Give the lines of the material verbatim, from the first line to the line with "20, 18), solid=.0015)", including both.

COLLECTED MATERIAL:
***

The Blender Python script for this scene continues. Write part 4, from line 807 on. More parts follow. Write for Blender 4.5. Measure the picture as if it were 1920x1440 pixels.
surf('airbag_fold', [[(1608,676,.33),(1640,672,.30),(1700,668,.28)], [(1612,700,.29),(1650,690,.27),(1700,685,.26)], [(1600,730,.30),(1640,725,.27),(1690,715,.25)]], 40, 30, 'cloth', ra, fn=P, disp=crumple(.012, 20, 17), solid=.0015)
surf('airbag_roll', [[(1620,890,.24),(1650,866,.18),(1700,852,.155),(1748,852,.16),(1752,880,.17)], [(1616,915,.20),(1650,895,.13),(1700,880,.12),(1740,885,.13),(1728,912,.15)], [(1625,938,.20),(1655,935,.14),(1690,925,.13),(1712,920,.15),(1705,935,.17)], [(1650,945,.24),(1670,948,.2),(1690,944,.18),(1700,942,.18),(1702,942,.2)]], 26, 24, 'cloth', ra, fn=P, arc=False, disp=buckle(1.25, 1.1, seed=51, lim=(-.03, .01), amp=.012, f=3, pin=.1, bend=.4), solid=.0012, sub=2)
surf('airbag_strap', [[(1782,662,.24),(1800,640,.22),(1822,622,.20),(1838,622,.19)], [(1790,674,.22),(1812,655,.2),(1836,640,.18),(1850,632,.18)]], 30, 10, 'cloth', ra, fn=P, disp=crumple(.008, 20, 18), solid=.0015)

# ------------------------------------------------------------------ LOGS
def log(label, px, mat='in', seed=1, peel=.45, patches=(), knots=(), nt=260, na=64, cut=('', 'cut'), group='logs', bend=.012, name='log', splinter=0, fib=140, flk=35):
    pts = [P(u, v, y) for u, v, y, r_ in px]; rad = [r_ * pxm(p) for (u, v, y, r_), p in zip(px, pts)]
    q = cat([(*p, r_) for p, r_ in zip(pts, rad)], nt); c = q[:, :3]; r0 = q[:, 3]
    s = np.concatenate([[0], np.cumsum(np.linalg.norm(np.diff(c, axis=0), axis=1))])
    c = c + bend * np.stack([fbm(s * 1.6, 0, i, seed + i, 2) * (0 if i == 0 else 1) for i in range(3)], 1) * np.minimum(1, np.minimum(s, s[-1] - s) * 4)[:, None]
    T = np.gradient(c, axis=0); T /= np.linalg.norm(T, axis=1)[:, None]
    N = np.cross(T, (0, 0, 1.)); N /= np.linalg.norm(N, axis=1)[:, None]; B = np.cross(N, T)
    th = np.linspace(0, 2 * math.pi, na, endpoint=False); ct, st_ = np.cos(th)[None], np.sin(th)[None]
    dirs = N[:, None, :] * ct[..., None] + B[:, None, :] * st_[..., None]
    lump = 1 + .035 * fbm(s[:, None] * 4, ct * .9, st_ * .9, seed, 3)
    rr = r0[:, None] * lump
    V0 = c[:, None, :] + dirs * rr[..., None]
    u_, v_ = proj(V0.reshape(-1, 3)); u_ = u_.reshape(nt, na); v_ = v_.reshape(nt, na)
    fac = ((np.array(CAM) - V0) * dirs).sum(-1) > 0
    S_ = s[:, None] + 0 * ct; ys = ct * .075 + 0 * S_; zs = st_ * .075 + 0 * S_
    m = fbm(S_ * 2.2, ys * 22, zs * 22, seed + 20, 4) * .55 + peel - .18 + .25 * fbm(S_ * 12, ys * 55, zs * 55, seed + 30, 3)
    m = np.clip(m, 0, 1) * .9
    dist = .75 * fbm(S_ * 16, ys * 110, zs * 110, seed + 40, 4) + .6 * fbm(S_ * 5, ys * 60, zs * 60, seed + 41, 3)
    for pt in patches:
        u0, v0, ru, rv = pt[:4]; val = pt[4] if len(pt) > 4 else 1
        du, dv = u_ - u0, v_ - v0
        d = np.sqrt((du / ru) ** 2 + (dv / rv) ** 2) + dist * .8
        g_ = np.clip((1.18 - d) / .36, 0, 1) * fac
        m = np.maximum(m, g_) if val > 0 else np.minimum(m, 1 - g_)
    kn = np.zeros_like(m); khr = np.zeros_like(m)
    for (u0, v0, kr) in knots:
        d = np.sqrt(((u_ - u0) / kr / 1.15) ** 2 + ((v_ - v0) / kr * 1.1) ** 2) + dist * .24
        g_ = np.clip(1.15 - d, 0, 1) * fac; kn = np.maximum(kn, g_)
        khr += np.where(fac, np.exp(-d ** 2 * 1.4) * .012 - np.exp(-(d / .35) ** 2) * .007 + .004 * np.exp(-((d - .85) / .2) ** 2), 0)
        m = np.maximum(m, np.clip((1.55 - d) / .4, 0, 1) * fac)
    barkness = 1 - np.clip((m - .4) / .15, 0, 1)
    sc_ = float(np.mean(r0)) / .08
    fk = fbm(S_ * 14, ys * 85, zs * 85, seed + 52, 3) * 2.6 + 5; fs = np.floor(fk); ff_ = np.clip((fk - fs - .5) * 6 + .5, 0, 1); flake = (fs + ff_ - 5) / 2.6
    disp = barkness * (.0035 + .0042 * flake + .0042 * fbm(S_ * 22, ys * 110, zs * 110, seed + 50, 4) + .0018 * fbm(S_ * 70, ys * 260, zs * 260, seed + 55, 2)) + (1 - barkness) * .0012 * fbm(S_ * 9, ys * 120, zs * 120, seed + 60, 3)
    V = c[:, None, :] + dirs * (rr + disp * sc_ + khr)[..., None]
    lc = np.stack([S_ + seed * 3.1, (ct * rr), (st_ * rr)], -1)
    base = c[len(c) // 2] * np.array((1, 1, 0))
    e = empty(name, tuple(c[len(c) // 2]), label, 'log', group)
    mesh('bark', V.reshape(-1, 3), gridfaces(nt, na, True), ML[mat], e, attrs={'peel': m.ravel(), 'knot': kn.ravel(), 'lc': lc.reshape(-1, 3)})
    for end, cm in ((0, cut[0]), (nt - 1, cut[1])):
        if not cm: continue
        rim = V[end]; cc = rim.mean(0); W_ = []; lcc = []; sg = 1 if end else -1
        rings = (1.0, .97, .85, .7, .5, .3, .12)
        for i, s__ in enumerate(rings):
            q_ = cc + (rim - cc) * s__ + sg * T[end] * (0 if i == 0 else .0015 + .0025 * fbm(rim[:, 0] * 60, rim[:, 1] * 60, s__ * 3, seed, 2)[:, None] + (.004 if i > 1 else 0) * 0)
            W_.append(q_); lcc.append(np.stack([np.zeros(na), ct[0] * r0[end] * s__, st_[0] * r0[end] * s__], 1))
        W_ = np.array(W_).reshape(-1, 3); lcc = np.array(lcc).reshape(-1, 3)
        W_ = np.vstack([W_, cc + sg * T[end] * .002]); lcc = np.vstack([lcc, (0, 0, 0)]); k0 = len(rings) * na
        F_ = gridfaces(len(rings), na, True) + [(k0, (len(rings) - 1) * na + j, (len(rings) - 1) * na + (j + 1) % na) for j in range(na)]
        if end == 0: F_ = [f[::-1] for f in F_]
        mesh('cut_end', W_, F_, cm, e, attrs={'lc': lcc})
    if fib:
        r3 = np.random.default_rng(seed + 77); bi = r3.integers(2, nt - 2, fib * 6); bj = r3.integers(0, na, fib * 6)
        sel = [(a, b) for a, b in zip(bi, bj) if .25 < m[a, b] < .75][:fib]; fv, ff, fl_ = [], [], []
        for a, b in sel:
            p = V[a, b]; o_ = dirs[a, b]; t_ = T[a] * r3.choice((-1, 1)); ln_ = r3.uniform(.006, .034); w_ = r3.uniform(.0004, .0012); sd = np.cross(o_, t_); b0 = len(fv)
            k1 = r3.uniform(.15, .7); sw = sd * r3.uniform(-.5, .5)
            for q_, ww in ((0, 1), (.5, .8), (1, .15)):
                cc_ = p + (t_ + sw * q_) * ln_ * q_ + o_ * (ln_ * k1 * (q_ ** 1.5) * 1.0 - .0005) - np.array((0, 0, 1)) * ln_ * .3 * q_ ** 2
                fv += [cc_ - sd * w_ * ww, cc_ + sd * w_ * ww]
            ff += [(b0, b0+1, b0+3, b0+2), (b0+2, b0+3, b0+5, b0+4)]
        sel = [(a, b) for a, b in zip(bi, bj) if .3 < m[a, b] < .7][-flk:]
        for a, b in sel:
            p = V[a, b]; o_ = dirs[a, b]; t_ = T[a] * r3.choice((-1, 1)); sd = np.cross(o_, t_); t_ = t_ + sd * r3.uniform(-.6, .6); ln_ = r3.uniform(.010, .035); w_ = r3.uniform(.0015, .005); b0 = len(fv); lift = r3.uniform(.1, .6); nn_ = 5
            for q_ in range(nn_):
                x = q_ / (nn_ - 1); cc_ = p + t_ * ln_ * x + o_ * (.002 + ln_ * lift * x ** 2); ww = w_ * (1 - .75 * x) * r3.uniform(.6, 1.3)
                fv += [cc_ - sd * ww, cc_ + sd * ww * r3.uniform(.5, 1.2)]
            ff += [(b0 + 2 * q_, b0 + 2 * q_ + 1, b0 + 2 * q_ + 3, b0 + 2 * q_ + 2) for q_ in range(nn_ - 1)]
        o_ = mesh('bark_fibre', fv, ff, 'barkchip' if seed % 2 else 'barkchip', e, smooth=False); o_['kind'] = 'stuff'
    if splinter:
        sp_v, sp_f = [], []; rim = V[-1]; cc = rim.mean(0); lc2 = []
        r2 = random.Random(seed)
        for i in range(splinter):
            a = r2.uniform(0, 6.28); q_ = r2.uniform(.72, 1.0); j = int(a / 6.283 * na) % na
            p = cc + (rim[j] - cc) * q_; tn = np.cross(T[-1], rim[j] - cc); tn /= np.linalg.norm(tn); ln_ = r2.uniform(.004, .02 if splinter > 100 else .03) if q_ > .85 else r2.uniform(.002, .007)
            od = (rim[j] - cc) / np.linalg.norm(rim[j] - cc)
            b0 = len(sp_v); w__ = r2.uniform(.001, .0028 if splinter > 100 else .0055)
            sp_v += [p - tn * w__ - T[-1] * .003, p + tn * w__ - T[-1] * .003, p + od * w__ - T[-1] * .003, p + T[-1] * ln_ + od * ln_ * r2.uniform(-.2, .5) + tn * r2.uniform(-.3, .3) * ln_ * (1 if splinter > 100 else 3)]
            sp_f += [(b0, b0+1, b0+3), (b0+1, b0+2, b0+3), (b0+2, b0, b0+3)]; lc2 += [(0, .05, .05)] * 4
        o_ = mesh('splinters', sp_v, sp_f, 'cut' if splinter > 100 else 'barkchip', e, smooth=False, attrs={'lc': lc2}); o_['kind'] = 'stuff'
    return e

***

FULL SOLUTION:
The Blender Python script for this scene continues. Write part 4, from line 807 on. More parts follow. Write for Blender 4.5. Measure the picture as if it were 1920x1440 pixels.
surf('airbag_fold', [[(1608,676,.33),(1640,672,.30),(1700,668,.28)], [(1612,700,.29),(1650,690,.27),(1700,685,.26)], [(1600,730,.30),(1640,725,.27),(1690,715,.25)]], 40, 30, 'cloth', ra, fn=P, disp=crumple(.012, 20, 17), solid=.0015)
surf('airbag_roll', [[(1620,890,.24),(1650,866,.18),(1700,852,.155),(1748,852,.16),(1752,880,.17)], [(1616,915,.20),(1650,895,.13),(1700,880,.12),(1740,885,.13),(1728,912,.15)], [(1625,938,.20),(1655,935,.14),(1690,925,.13),(1712,920,.15),(1705,935,.17)], [(1650,945,.24),(1670,948,.2),(1690,944,.18),(1700,942,.18),(1702,942,.2)]], 26, 24, 'cloth', ra, fn=P, arc=False, disp=buckle(1.25, 1.1, seed=51, lim=(-.03, .01), amp=.012, f=3, pin=.1, bend=.4), solid=.0012, sub=2)
surf('airbag_strap', [[(1782,662,.24),(1800,640,.22),(1822,622,.20),(1838,622,.19)], [(1790,674,.22),(1812,655,.2),(1836,640,.18),(1850,632,.18)]], 30, 10, 'cloth', ra, fn=P, disp=crumple(.008, 20, 18), solid=.0015)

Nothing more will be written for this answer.